* _Problem to work on_
Exactly repeat the material, dropping only the pictures.

• • • • •

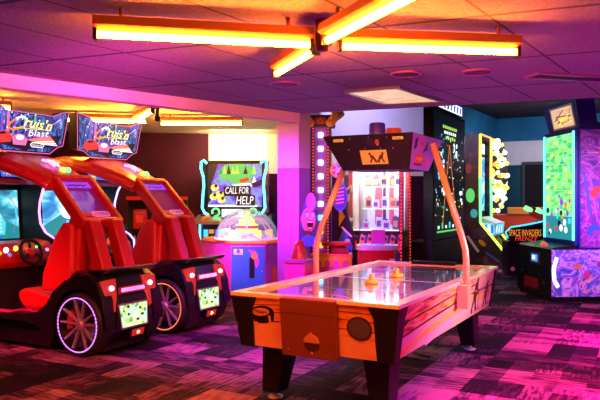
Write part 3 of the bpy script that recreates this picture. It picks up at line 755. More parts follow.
# corner posts
for sx in (-1, 1):
    for sy in (-1, 1):
        mb = MB()
        pf = Pl(mb, (0, sy*(HL-.02-tp_), zb), (-sy*1.0,0,0), (0, sy*sl, 1)); g = -sy*sx
        cur = [(g*(wl+.02-.11),-.005),(g*(wl+.02-.115),hp*.3),(g*(wl+.03-.125),hp*.55),(g*(wl+.05-.15),hp*.8),(g*(wt+.01-.20),hp)]
        pf.slab([(g*(wl+.025),-.005)]+cur+[(g*(wt+.025),hp)], 'black', .0, .018)
        ps = Pl(mb, (sx*(HW-.02-tp_), 0, zb), (0, sx, 0), (sx*sl,0,1)); g = sx*sy
        l0, l1 = HL-.03-tp_, HL-.03
        w0, w1 = (.10,.17) if sy < 0 else (.05,.09)
        cur = [(g*(l0+.02-w0),-.005),(g*(l0+.03-w0),hp*.4),(g*(l1+.02-w1*.85),hp*.8),(g*(l1+.02-w1),hp)]
        ps.slab([(g*(l0+.025),-.005)]+cur+[(g*(l1+.025),hp)], 'black', .0, .018)
        mb.build('corner_post', T)
# rails
def rail(poly, nm='top_rail'):
    mb = MB(); mb.prism(poly, 'z', zt+.006, .822, 'rail_cream')
    return mb
rw = .085
for poly, scr in (([(-HW,-HL),(HW,-HL),(HW-rw,-HL+rw),(-HW+rw,-HL+rw)], ((1,0),-HL+.04)), ([(-HW,HL),(-HW+rw,HL-rw),(HW-rw,HL-rw),(HW,HL)], ((1,0),HL-.04)),
             ([(-HW,-HL),(-HW+rw,-HL+rw),(-HW+rw,HL-rw),(-HW,HL)], ((0,1),-HW+.04)), ([(HW,-HL),(HW,HL),(HW-rw,HL-rw),(HW-rw,-HL+rw)], ((0,1),HW-.04))):
    mb = rail(poly)
    n = 6 if scr[0][0] else 12
    for k in range(n):
        q = (-1+2*(k+.5)/n)*(HW if scr[0][0] else HL)*.94
        p = (q, scr[1]) if scr[0][0] else (scr[1], q)
        mb.lathe([(.0001,.8215),(.008,.8215),(.009,.82)], 'line_dark', (p[0],p[1],0), 'z', 8)
    mb.build('top_rail', T, .006)
mb = MB(); mb.box(-HW+rw-.01,HW-rw+.01,-HL+rw-.01,HL-rw+.01,.77,.800,'playfield')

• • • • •

* _Written response_
Write part 3 of the bpy script that recreates this picture. It picks up at line 755. More parts follow.
# corner posts
for sx in (-1, 1):
    for sy in (-1, 1):
        mb = MB()
        pf = Pl(mb, (0, sy*(HL-.02-tp_), zb), (-sy*1.0,0,0), (0, sy*sl, 1)); g = -sy*sx
        cur = [(g*(wl+.02-.11),-.005),(g*(wl+.02-.115),hp*.3),(g*(wl+.03-.125),hp*.55),(g*(wl+.05-.15),hp*.8),(g*(wt+.01-.20),hp)]
        pf.slab([(g*(wl+.025),-.005)]+cur+[(g*(wt+.025),hp)], 'black', .0, .018)
        ps = Pl(mb, (sx*(HW-.02-tp_), 0, zb), (0, sx, 0), (sx*sl,0,1)); g = sx*sy
        l0, l1 = HL-.03-tp_, HL-.03
        w0, w1 = (.10,.17) if sy < 0 else (.05,.09)
        cur = [(g*(l0+.02-w0),-.005),(g*(l0+.03-w0),hp*.4),(g*(l1+.02-w1*.85),hp*.8),(g*(l1+.02-w1),hp)]
        ps.slab([(g*(l0+.025),-.005)]+cur+[(g*(l1+.025),hp)], 'black', .0, .018)
        mb.build('corner_post', T)
# rails
def rail(poly, nm='top_rail'):
    mb = MB(); mb.prism(poly, 'z', zt+.006, .822, 'rail_cream')
    return mb
rw = .085
for poly, scr in (([(-HW,-HL),(HW,-HL),(HW-rw,-HL+rw),(-HW+rw,-HL+rw)], ((1,0),-HL+.04)), ([(-HW,HL),(-HW+rw,HL-rw),(HW-rw,HL-rw),(HW,HL)], ((1,0),HL-.04)),
             ([(-HW,-HL),(-HW+rw,-HL+rw),(-HW+rw,HL-rw),(-HW,HL)], ((0,1),-HW+.04)), ([(HW,-HL),(HW,HL),(HW-rw,HL-rw),(HW-rw,-HL+rw)], ((0,1),HW-.04))):
    mb = rail(poly)
    n = 6 if scr[0][0] else 12
    for k in range(n):
        q = (-1+2*(k+.5)/n)*(HW if scr[0][0] else HL)*.94
        p = (q, scr[1]) if scr[0][0] else (scr[1], q)
        mb.lathe([(.0001,.8215),(.008,.8215),(.009,.82)], 'line_dark', (p[0],p[1],0), 'z', 8)
    mb.build('top_rail', T, .006)
mb = MB(); mb.box(-HW+rw-.01,HW-rw+.01,-HL+rw-.01,HL-rw+.01,.77,.800,'playfield')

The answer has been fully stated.